## Stated problem
Write out the whole listing word for word.

--- Start ---

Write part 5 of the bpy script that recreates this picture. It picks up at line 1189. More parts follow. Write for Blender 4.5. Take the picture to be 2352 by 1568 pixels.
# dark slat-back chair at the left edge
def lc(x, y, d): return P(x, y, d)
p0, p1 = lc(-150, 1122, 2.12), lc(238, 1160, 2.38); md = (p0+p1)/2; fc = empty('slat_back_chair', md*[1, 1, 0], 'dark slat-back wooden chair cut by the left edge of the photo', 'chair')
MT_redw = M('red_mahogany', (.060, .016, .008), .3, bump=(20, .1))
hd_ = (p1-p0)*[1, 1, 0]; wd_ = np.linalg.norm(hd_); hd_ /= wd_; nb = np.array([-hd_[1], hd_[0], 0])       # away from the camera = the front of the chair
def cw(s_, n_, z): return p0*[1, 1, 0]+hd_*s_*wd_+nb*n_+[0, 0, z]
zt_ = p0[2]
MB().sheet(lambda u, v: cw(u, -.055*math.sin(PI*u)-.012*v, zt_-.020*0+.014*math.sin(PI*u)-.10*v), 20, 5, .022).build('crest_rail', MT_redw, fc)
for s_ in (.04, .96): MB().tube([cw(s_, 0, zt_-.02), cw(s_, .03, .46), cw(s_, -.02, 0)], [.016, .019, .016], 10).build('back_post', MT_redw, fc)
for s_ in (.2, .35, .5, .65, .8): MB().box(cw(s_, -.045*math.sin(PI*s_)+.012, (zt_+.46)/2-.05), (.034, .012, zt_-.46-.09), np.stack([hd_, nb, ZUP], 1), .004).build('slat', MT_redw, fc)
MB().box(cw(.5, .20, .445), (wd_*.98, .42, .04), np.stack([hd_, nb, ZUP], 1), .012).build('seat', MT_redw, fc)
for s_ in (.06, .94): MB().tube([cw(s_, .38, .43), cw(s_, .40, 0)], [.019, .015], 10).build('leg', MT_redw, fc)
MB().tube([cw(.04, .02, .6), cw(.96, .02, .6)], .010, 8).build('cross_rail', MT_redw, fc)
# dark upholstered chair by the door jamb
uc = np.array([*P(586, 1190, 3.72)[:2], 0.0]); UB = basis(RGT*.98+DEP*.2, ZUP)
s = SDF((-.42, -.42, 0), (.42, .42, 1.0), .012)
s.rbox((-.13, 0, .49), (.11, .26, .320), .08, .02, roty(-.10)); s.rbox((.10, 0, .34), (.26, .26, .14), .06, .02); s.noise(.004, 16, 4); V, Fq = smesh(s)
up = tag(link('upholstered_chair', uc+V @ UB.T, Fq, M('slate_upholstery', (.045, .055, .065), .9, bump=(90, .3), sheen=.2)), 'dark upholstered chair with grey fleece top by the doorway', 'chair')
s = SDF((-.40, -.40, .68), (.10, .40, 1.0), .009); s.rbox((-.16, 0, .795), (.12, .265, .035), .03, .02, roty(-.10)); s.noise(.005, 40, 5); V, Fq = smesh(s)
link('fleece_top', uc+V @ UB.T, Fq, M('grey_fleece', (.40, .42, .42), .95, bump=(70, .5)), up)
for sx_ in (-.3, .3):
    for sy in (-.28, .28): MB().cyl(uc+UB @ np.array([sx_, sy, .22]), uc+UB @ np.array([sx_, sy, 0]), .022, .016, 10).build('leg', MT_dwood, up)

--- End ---

## Worked answer
Write part 5 of the bpy script that recreates this picture. It picks up at line 1189. More parts follow. Write for Blender 4.5. Take the picture to be 2352 by 1568 pixels.
# dark slat-back chair at the left edge
def lc(x, y, d): return P(x, y, d)
p0, p1 = lc(-150, 1122, 2.12), lc(238, 1160, 2.38); md = (p0+p1)/2; fc = empty('slat_back_chair', md*[1, 1, 0], 'dark slat-back wooden chair cut by the left edge of the photo', 'chair')
MT_redw = M('red_mahogany', (.060, .016, .008), .3, bump=(20, .1))
hd_ = (p1-p0)*[1, 1, 0]; wd_ = np.linalg.norm(hd_); hd_ /= wd_; nb = np.array([-hd_[1], hd_[0], 0])       # away from the camera = the front of the chair
def cw(s_, n_, z): return p0*[1, 1, 0]+hd_*s_*wd_+nb*n_+[0, 0, z]
zt_ = p0[2]
MB().sheet(lambda u, v: cw(u, -.055*math.sin(PI*u)-.012*v, zt_-.020*0+.014*math.sin(PI*u)-.10*v), 20, 5, .022).build('crest_rail', MT_redw, fc)
for s_ in (.04, .96): MB().tube([cw(s_, 0, zt_-.02), cw(s_, .03, .46), cw(s_, -.02, 0)], [.016, .019, .016], 10).build('back_post', MT_redw, fc)
for s_ in (.2, .35, .5, .65, .8): MB().box(cw(s_, -.045*math.sin(PI*s_)+.012, (zt_+.46)/2-.05), (.034, .012, zt_-.46-.09), np.stack([hd_, nb, ZUP], 1), .004).build('slat', MT_redw, fc)
MB().box(cw(.5, .20, .445), (wd_*.98, .42, .04), np.stack([hd_, nb, ZUP], 1), .012).build('seat', MT_redw, fc)
for s_ in (.06, .94): MB().tube([cw(s_, .38, .43), cw(s_, .40, 0)], [.019, .015], 10).build('leg', MT_redw, fc)
MB().tube([cw(.04, .02, .6), cw(.96, .02, .6)], .010, 8).build('cross_rail', MT_redw, fc)
# dark upholstered chair by the door jamb
uc = np.array([*P(586, 1190, 3.72)[:2], 0.0]); UB = basis(RGT*.98+DEP*.2, ZUP)
s = SDF((-.42, -.42, 0), (.42, .42, 1.0), .012)
s.rbox((-.13, 0, .49), (.11, .26, .320), .08, .02, roty(-.10)); s.rbox((.10, 0, .34), (.26, .26, .14), .06, .02); s.noise(.004, 16, 4); V, Fq = smesh(s)
up = tag(link('upholstered_chair', uc+V @ UB.T, Fq, M('slate_upholstery', (.045, .055, .065), .9, bump=(90, .3), sheen=.2)), 'dark upholstered chair with grey fleece top by the doorway', 'chair')
s = SDF((-.40, -.40, .68), (.10, .40, 1.0), .009); s.rbox((-.16, 0, .795), (.12, .265, .035), .03, .02, roty(-.10)); s.noise(.005, 40, 5); V, Fq = smesh(s)
link('fleece_top', uc+V @ UB.T, Fq, M('grey_fleece', (.40, .42, .42), .95, bump=(70, .5)), up)
for sx_ in (-.3, .3):
    for sy in (-.28, .28): MB().cyl(uc+UB @ np.array([sx_, sy, .22]), uc+UB @ np.array([sx_, sy, 0]), .022, .016, 10).build('leg', MT_dwood, up)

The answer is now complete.